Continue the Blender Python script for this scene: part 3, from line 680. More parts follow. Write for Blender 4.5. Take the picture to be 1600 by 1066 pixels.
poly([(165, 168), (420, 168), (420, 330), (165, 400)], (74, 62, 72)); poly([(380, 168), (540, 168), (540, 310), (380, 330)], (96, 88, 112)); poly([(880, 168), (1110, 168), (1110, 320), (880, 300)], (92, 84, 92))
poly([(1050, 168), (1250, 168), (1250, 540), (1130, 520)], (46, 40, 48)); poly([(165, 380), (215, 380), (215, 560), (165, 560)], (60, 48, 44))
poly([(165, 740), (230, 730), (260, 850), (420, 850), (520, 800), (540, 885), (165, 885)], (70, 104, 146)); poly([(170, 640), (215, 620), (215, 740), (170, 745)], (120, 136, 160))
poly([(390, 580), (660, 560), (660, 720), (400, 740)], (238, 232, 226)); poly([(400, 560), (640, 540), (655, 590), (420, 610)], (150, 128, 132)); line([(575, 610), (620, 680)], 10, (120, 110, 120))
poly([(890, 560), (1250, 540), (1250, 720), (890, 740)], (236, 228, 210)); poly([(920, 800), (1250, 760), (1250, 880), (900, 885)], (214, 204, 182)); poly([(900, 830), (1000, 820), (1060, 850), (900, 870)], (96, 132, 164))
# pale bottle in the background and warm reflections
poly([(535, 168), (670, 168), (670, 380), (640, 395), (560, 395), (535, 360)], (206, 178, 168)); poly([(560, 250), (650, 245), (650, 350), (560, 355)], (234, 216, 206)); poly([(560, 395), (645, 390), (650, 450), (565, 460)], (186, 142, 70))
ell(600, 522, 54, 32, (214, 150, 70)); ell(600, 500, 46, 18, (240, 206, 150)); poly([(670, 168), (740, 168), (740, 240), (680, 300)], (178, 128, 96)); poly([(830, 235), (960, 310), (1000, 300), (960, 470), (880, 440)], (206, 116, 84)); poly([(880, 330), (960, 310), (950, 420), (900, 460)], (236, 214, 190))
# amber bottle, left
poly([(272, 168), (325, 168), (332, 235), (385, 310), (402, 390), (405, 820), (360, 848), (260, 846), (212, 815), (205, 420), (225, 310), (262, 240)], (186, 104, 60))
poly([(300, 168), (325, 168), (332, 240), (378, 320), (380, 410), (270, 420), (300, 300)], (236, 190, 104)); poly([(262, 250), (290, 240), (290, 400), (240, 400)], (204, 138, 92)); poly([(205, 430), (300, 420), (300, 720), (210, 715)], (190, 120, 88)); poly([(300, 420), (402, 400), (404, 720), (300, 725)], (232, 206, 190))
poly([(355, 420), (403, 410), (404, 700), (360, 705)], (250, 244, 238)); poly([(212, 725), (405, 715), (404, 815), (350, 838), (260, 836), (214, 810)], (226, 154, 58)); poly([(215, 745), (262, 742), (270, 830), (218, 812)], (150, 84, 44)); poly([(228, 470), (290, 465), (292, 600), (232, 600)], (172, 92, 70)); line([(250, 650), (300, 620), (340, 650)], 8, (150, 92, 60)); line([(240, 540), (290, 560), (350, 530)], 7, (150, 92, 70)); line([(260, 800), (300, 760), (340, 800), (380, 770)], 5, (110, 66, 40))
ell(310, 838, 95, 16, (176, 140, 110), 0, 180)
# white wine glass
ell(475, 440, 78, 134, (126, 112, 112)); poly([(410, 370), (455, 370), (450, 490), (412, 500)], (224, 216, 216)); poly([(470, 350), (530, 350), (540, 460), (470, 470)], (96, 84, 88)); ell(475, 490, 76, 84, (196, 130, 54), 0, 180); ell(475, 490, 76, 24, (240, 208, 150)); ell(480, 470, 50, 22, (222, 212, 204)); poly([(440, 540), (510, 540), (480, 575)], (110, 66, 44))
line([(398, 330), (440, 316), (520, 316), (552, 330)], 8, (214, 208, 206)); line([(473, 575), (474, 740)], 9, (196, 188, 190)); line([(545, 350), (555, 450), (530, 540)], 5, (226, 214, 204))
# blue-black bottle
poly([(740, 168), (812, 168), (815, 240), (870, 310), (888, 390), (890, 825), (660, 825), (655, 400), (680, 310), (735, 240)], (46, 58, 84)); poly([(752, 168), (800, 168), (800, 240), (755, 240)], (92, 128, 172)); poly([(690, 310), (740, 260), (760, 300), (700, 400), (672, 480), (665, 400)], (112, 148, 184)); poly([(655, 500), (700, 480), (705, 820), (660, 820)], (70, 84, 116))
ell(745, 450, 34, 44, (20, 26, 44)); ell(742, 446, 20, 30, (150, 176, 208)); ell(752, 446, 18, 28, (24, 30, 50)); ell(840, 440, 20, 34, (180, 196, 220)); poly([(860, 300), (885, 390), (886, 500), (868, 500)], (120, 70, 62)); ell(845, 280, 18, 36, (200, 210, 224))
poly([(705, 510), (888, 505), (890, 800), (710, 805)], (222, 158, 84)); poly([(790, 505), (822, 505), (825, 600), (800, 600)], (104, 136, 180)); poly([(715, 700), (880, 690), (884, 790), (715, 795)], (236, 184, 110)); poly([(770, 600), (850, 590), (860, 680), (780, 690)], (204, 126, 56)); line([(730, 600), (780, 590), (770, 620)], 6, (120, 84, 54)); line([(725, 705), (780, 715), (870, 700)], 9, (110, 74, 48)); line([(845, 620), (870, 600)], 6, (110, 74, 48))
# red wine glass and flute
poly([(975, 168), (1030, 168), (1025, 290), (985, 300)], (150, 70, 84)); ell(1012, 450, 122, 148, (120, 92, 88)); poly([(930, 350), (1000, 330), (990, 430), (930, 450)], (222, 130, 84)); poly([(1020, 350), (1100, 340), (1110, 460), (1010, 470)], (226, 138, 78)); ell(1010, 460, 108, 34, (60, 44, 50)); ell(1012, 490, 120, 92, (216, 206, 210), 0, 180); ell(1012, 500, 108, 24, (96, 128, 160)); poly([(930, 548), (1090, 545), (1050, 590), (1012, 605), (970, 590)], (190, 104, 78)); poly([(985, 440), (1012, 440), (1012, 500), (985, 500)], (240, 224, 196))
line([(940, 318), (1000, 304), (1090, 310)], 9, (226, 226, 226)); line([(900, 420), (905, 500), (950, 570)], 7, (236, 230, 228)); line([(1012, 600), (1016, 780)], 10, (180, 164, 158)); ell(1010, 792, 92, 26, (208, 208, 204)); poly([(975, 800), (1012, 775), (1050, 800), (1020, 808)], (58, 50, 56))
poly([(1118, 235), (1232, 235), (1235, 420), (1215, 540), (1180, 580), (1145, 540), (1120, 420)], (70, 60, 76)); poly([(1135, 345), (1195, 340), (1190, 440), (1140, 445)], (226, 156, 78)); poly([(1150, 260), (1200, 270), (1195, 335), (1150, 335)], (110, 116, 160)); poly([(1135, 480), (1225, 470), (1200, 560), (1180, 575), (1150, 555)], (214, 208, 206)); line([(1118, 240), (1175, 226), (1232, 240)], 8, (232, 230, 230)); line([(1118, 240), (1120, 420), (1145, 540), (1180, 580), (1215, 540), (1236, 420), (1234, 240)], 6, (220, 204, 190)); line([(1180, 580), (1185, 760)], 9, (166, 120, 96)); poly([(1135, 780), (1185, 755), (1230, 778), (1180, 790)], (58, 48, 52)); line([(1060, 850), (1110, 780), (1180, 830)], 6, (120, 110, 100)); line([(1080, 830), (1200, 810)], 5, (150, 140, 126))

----

→ Task details: Set every line of the listing down word for word.

→ Written reply:
Continue the Blender Python script for this scene: part 3, from line 680. More parts follow. Write for Blender 4.5. Take the picture to be 1600 by 1066 pixels.
poly([(165, 168), (420, 168), (420, 330), (165, 400)], (74, 62, 72)); poly([(380, 168), (540, 168), (540, 310), (380, 330)], (96, 88, 112)); poly([(880, 168), (1110, 168), (1110, 320), (880, 300)], (92, 84, 92))
poly([(1050, 168), (1250, 168), (1250, 540), (1130, 520)], (46, 40, 48)); poly([(165, 380), (215, 380), (215, 560), (165, 560)], (60, 48, 44))
poly([(165, 740), (230, 730), (260, 850), (420, 850), (520, 800), (540, 885), (165, 885)], (70, 104, 146)); poly([(170, 640), (215, 620), (215, 740), (170, 745)], (120, 136, 160))
poly([(390, 580), (660, 560), (660, 720), (400, 740)], (238, 232, 226)); poly([(400, 560), (640, 540), (655, 590), (420, 610)], (150, 128, 132)); line([(575, 610), (620, 680)], 10, (120, 110, 120))
poly([(890, 560), (1250, 540), (1250, 720), (890, 740)], (236, 228, 210)); poly([(920, 800), (1250, 760), (1250, 880), (900, 885)], (214, 204, 182)); poly([(900, 830), (1000, 820), (1060, 850), (900, 870)], (96, 132, 164))
# pale bottle in the background and warm reflections
poly([(535, 168), (670, 168), (670, 380), (640, 395), (560, 395), (535, 360)], (206, 178, 168)); poly([(560, 250), (650, 245), (650, 350), (560, 355)], (234, 216, 206)); poly([(560, 395), (645, 390), (650, 450), (565, 460)], (186, 142, 70))
ell(600, 522, 54, 32, (214, 150, 70)); ell(600, 500, 46, 18, (240, 206, 150)); poly([(670, 168), (740, 168), (740, 240), (680, 300)], (178, 128, 96)); poly([(830, 235), (960, 310), (1000, 300), (960, 470), (880, 440)], (206, 116, 84)); poly([(880, 330), (960, 310), (950, 420), (900, 460)], (236, 214, 190))
# amber bottle, left
poly([(272, 168), (325, 168), (332, 235), (385, 310), (402, 390), (405, 820), (360, 848), (260, 846), (212, 815), (205, 420), (225, 310), (262, 240)], (186, 104, 60))
poly([(300, 168), (325, 168), (332, 240), (378, 320), (380, 410), (270, 420), (300, 300)], (236, 190, 104)); poly([(262, 250), (290, 240), (290, 400), (240, 400)], (204, 138, 92)); poly([(205, 430), (300, 420), (300, 720), (210, 715)], (190, 120, 88)); poly([(300, 420), (402, 400), (404, 720), (300, 725)], (232, 206, 190))
poly([(355, 420), (403, 410), (404, 700), (360, 705)], (250, 244, 238)); poly([(212, 725), (405, 715), (404, 815), (350, 838), (260, 836), (214, 810)], (226, 154, 58)); poly([(215, 745), (262, 742), (270, 830), (218, 812)], (150, 84, 44)); poly([(228, 470), (290, 465), (292, 600), (232, 600)], (172, 92, 70)); line([(250, 650), (300, 620), (340, 650)], 8, (150, 92, 60)); line([(240, 540), (290, 560), (350, 530)], 7, (150, 92, 70)); line([(260, 800), (300, 760), (340, 800), (380, 770)], 5, (110, 66, 40))
ell(310, 838, 95, 16, (176, 140, 110), 0, 180)
# white wine glass
ell(475, 440, 78, 134, (126, 112, 112)); poly([(410, 370), (455, 370), (450, 490), (412, 500)], (224, 216, 216)); poly([(470, 350), (530, 350), (540, 460), (470, 470)], (96, 84, 88)); ell(475, 490, 76, 84, (196, 130, 54), 0, 180); ell(475, 490, 76, 24, (240, 208, 150)); ell(480, 470, 50, 22, (222, 212, 204)); poly([(440, 540), (510, 540), (480, 575)], (110, 66, 44))
line([(398, 330), (440, 316), (520, 316), (552, 330)], 8, (214, 208, 206)); line([(473, 575), (474, 740)], 9, (196, 188, 190)); line([(545, 350), (555, 450), (530, 540)], 5, (226, 214, 204))
# blue-black bottle
poly([(740, 168), (812, 168), (815, 240), (870, 310), (888, 390), (890, 825), (660, 825), (655, 400), (680, 310), (735, 240)], (46, 58, 84)); poly([(752, 168), (800, 168), (800, 240), (755, 240)], (92, 128, 172)); poly([(690, 310), (740, 260), (760, 300), (700, 400), (672, 480), (665, 400)], (112, 148, 184)); poly([(655, 500), (700, 480), (705, 820), (660, 820)], (70, 84, 116))
ell(745, 450, 34, 44, (20, 26, 44)); ell(742, 446, 20, 30, (150, 176, 208)); ell(752, 446, 18, 28, (24, 30, 50)); ell(840, 440, 20, 34, (180, 196, 220)); poly([(860, 300), (885, 390), (886, 500), (868, 500)], (120, 70, 62)); ell(845, 280, 18, 36, (200, 210, 224))
poly([(705, 510), (888, 505), (890, 800), (710, 805)], (222, 158, 84)); poly([(790, 505), (822, 505), (825, 600), (800, 600)], (104, 136, 180)); poly([(715, 700), (880, 690), (884, 790), (715, 795)], (236, 184, 110)); poly([(770, 600), (850, 590), (860, 680), (780, 690)], (204, 126, 56)); line([(730, 600), (780, 590), (770, 620)], 6, (120, 84, 54)); line([(725, 705), (780, 715), (870, 700)], 9, (110, 74, 48)); line([(845, 620), (870, 600)], 6, (110, 74, 48))
# red wine glass and flute
poly([(975, 168), (1030, 168), (1025, 290), (985, 300)], (150, 70, 84)); ell(1012, 450, 122, 148, (120, 92, 88)); poly([(930, 350), (1000, 330), (990, 430), (930, 450)], (222, 130, 84)); poly([(1020, 350), (1100, 340), (1110, 460), (1010, 470)], (226, 138, 78)); ell(1010, 460, 108, 34, (60, 44, 50)); ell(1012, 490, 120, 92, (216, 206, 210), 0, 180); ell(1012, 500, 108, 24, (96, 128, 160)); poly([(930, 548), (1090, 545), (1050, 590), (1012, 605), (970, 590)], (190, 104, 78)); poly([(985, 440), (1012, 440), (1012, 500), (985, 500)], (240, 224, 196))
line([(940, 318), (1000, 304), (1090, 310)], 9, (226, 226, 226)); line([(900, 420), (905, 500), (950, 570)], 7, (236, 230, 228)); line([(1012, 600), (1016, 780)], 10, (180, 164, 158)); ell(1010, 792, 92, 26, (208, 208, 204)); poly([(975, 800), (1012, 775), (1050, 800), (1020, 808)], (58, 50, 56))
poly([(1118, 235), (1232, 235), (1235, 420), (1215, 540), (1180, 580), (1145, 540), (1120, 420)], (70, 60, 76)); poly([(1135, 345), (1195, 340), (1190, 440), (1140, 445)], (226, 156, 78)); poly([(1150, 260), (1200, 270), (1195, 335), (1150, 335)], (110, 116, 160)); poly([(1135, 480), (1225, 470), (1200, 560), (1180, 575), (1150, 555)], (214, 208, 206)); line([(1118, 240), (1175, 226), (1232, 240)], 8, (232, 230, 230)); line([(1118, 240), (1120, 420), (1145, 540), (1180, 580), (1215, 540), (1236, 420), (1234, 240)], 6, (220, 204, 190)); line([(1180, 580), (1185, 760)], 9, (166, 120, 96)); poly([(1135, 780), (1185, 755), (1230, 778), (1180, 790)], (58, 48, 52)); line([(1060, 850), (1110, 780), (1180, 830)], 6, (120, 110, 100)); line([(1080, 830), (1200, 810)], 5, (150, 140, 126))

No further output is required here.